■ **THE EXERCISE**: Give an exact transcription of every line, dropping the images.

■ **SOURCE DATA**:
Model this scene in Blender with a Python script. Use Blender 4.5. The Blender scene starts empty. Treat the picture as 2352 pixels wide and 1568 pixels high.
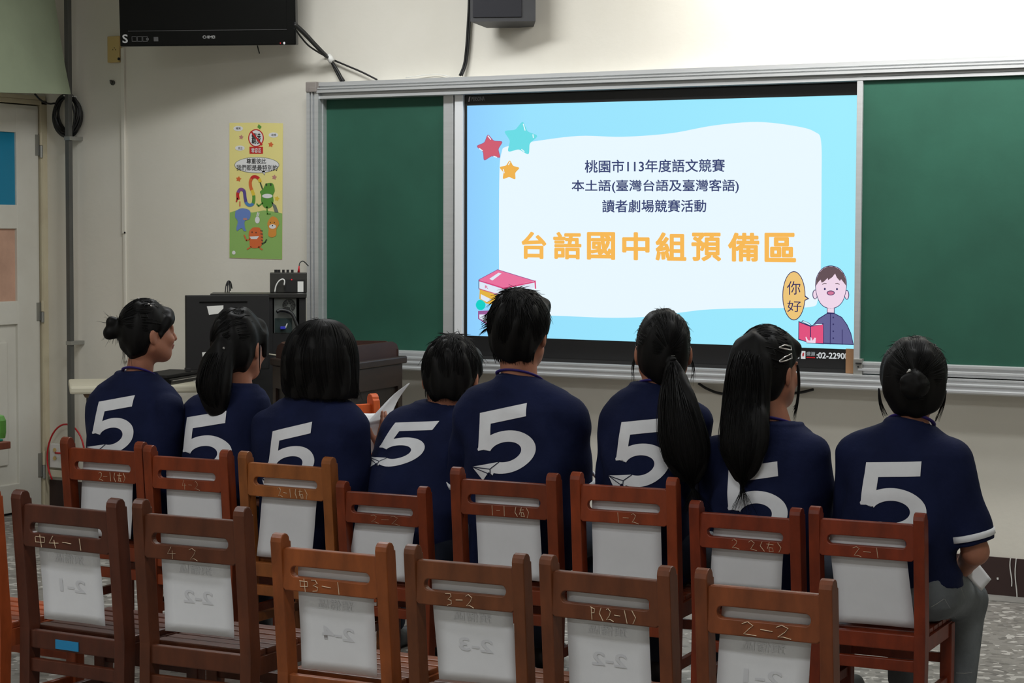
import bpy, bmesh, math, random
import numpy as np
from mathutils import Vector, Matrix
from mathutils.bvhtree import BVHTree

SC = bpy.context.scene
COL = SC.collection
rnd = random.Random(7)

# ------------------------------------------------------------------ camera
F = 4630.0                      # focal length in pixels of the 2352-wide frame
YAW, PIT, ROLL = math.radians(28.9), math.atan(254 / 4630.0), 0.0037
CAM = np.array([0.0, -8.09, 1.476])
fw = np.array([-math.sin(YAW) * math.cos(PIT), math.cos(YAW) * math.cos(PIT), -math.sin(PIT)])
_r0 = np.array([math.cos(YAW), math.sin(YAW), 0.0])
_u0 = np.cross(_r0, fw)
RT = _r0 * math.cos(ROLL) + _u0 * math.sin(ROLL)
UP = np.cross(RT, fw)
cd = bpy.data.cameras.new('camera'); cam = bpy.data.objects.new('camera', cd); COL.objects.link(cam)
cd.sensor_width = 36.0; cd.sensor_fit = 'HORIZONTAL'; cd.lens = F / 2352 * 36.0
cd.clip_start = 0.05; cd.clip_end = 60
m4 = Matrix.Identity(4)
for i in range(3):
    m4[i][0], m4[i][1], m4[i][2], m4[i][3] = RT[i], UP[i], -fw[i], CAM[i]
cam.matrix_world = m4
SC.camera = cam

# ------------------------------------------------------------------ view + world + lights
SC.view_settings.view_transform = 'Standard'
SC.view_settings.look = 'None'
SC.view_settings.exposure = 0.0
SC.view_settings.gamma = 1.0
SC.view_settings.use_curve_mapping = False
w = bpy.data.worlds.new('world'); SC.world = w; w.use_nodes = True
w.node_tree.nodes['Background'].inputs[0].default_value = (0.85, 0.92, 1, 1)
w.node_tree.nodes['Background'].inputs[1].default_value = 0.05


def area(name, loc, size, power, target=None, color=(1, 1, 1), spread=180):
    l = bpy.data.lights.new(name, 'AREA'); l.shape = 'RECTANGLE'; l.size, l.size_y = size
    l.energy = power; l.color = color; l.spread = math.radians(spread)
    o = bpy.data.objects.new(name, l); COL.objects.link(o); o.location = loc
    if target is not None:
        d = Vector(target) - Vector(loc)
        o.rotation_euler = d.to_track_quat('-Z', 'Y').to_euler()
    return o


# fluorescent tube over the blackboard, a little way off the wall
area('blackboard_tube', (-2.2, -0.80, 2.98), (2.2, 0.14), 50, (-2.1, 0.0, 2.0), (1.0, 0.99, 0.97))
# ceiling fittings of the classroom
area('ceiling_tube', (-4.9, -1.25, 3.12), (1.2, 0.25), 36, (-4.9, -1.25, 0), (0.97, 0.99, 1.0))
area('ceiling_tube', (-1.6, -1.9, 3.12), (1.2, 0.25), 20, (-1.6, -1.9, 0), (0.97, 0.99, 1.0))
area('ceiling_tube', (-4.6, -5.2, 3.12), (1.2, 0.25), 34, (-4.6, -5.2, 0), (0.97, 0.99, 1.0))
area('ceiling_tube', (-1.2, -5.6, 3.12), (1.2, 0.25), 34, (-1.2, -5.6, 0), (0.97, 0.99, 1.0))
area('ceiling_tube', (-3.2, -8.2, 3.12), (1.2, 0.25), 36, (-3.2, -8.2, 0), (0.97, 0.99, 1.0))


# ------------------------------------------------------------------ picture -> place
def ray(x, y):
    return fw + RT * ((x - 1176) / F) + UP * ((784 - y) / F)


def P(x, y, z):                 # point at distance z along the camera axis
    return CAM + ray(x, y) * z


def PY(x, y, wy=0.0):           # point on the plane y = wy (front wall is y = 0)
    d = ray(x, y)
    return CAM + d * ((wy - CAM[1]) / d[1])


def PX(x, y, wx):               # point on the plane x = wx
    d = ray(x, y)
    return CAM + d * ((wx - CAM[0]) / d[0])


def PZ(x, y, wz):               # point on the level z = wz
    d = ray(x, y)
    return CAM + d * ((wz - CAM[2]) / d[2])


# ------------------------------------------------------------------ materials
def lin(c):
    return tuple(((v / 255) / 12.92 if v / 255 <= 0.04045 else ((v / 255 + 0.055) / 1.055) ** 2.4) for v in c)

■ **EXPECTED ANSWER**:
Model this scene in Blender with a Python script. Use Blender 4.5. The Blender scene starts empty. Treat the picture as 2352 pixels wide and 1568 pixels high.
import bpy, bmesh, math, random
import numpy as np
from mathutils import Vector, Matrix
from mathutils.bvhtree import BVHTree

SC = bpy.context.scene
COL = SC.collection
rnd = random.Random(7)

# ------------------------------------------------------------------ camera
F = 4630.0                      # focal length in pixels of the 2352-wide frame
YAW, PIT, ROLL = math.radians(28.9), math.atan(254 / 4630.0), 0.0037
CAM = np.array([0.0, -8.09, 1.476])
fw = np.array([-math.sin(YAW) * math.cos(PIT), math.cos(YAW) * math.cos(PIT), -math.sin(PIT)])
_r0 = np.array([math.cos(YAW), math.sin(YAW), 0.0])
_u0 = np.cross(_r0, fw)
RT = _r0 * math.cos(ROLL) + _u0 * math.sin(ROLL)
UP = np.cross(RT, fw)
cd = bpy.data.cameras.new('camera'); cam = bpy.data.objects.new('camera', cd); COL.objects.link(cam)
cd.sensor_width = 36.0; cd.sensor_fit = 'HORIZONTAL'; cd.lens = F / 2352 * 36.0
cd.clip_start = 0.05; cd.clip_end = 60
m4 = Matrix.Identity(4)
for i in range(3):
    m4[i][0], m4[i][1], m4[i][2], m4[i][3] = RT[i], UP[i], -fw[i], CAM[i]
cam.matrix_world = m4
SC.camera = cam

# ------------------------------------------------------------------ view + world + lights
SC.view_settings.view_transform = 'Standard'
SC.view_settings.look = 'None'
SC.view_settings.exposure = 0.0
SC.view_settings.gamma = 1.0
SC.view_settings.use_curve_mapping = False
w = bpy.data.worlds.new('world'); SC.world = w; w.use_nodes = True
w.node_tree.nodes['Background'].inputs[0].default_value = (0.85, 0.92, 1, 1)
w.node_tree.nodes['Background'].inputs[1].default_value = 0.05


def area(name, loc, size, power, target=None, color=(1, 1, 1), spread=180):
    l = bpy.data.lights.new(name, 'AREA'); l.shape = 'RECTANGLE'; l.size, l.size_y = size
    l.energy = power; l.color = color; l.spread = math.radians(spread)
    o = bpy.data.objects.new(name, l); COL.objects.link(o); o.location = loc
    if target is not None:
        d = Vector(target) - Vector(loc)
        o.rotation_euler = d.to_track_quat('-Z', 'Y').to_euler()
    return o


# fluorescent tube over the blackboard, a little way off the wall
area('blackboard_tube', (-2.2, -0.80, 2.98), (2.2, 0.14), 50, (-2.1, 0.0, 2.0), (1.0, 0.99, 0.97))
# ceiling fittings of the classroom
area('ceiling_tube', (-4.9, -1.25, 3.12), (1.2, 0.25), 36, (-4.9, -1.25, 0), (0.97, 0.99, 1.0))
area('ceiling_tube', (-1.6, -1.9, 3.12), (1.2, 0.25), 20, (-1.6, -1.9, 0), (0.97, 0.99, 1.0))
area('ceiling_tube', (-4.6, -5.2, 3.12), (1.2, 0.25), 34, (-4.6, -5.2, 0), (0.97, 0.99, 1.0))
area('ceiling_tube', (-1.2, -5.6, 3.12), (1.2, 0.25), 34, (-1.2, -5.6, 0), (0.97, 0.99, 1.0))
area('ceiling_tube', (-3.2, -8.2, 3.12), (1.2, 0.25), 36, (-3.2, -8.2, 0), (0.97, 0.99, 1.0))


# ------------------------------------------------------------------ picture -> place
def ray(x, y):
    return fw + RT * ((x - 1176) / F) + UP * ((784 - y) / F)


def P(x, y, z):                 # point at distance z along the camera axis
    return CAM + ray(x, y) * z


def PY(x, y, wy=0.0):           # point on the plane y = wy (front wall is y = 0)
    d = ray(x, y)
    return CAM + d * ((wy - CAM[1]) / d[1])


def PX(x, y, wx):               # point on the plane x = wx
    d = ray(x, y)
    return CAM + d * ((wx - CAM[0]) / d[0])


def PZ(x, y, wz):               # point on the level z = wz
    d = ray(x, y)
    return CAM + d * ((wz - CAM[2]) / d[2])


# ------------------------------------------------------------------ materials
def lin(c):
    return tuple(((v / 255) / 12.92 if v / 255 <= 0.04045 else ((v / 255 + 0.055) / 1.055) ** 2.4) for v in c)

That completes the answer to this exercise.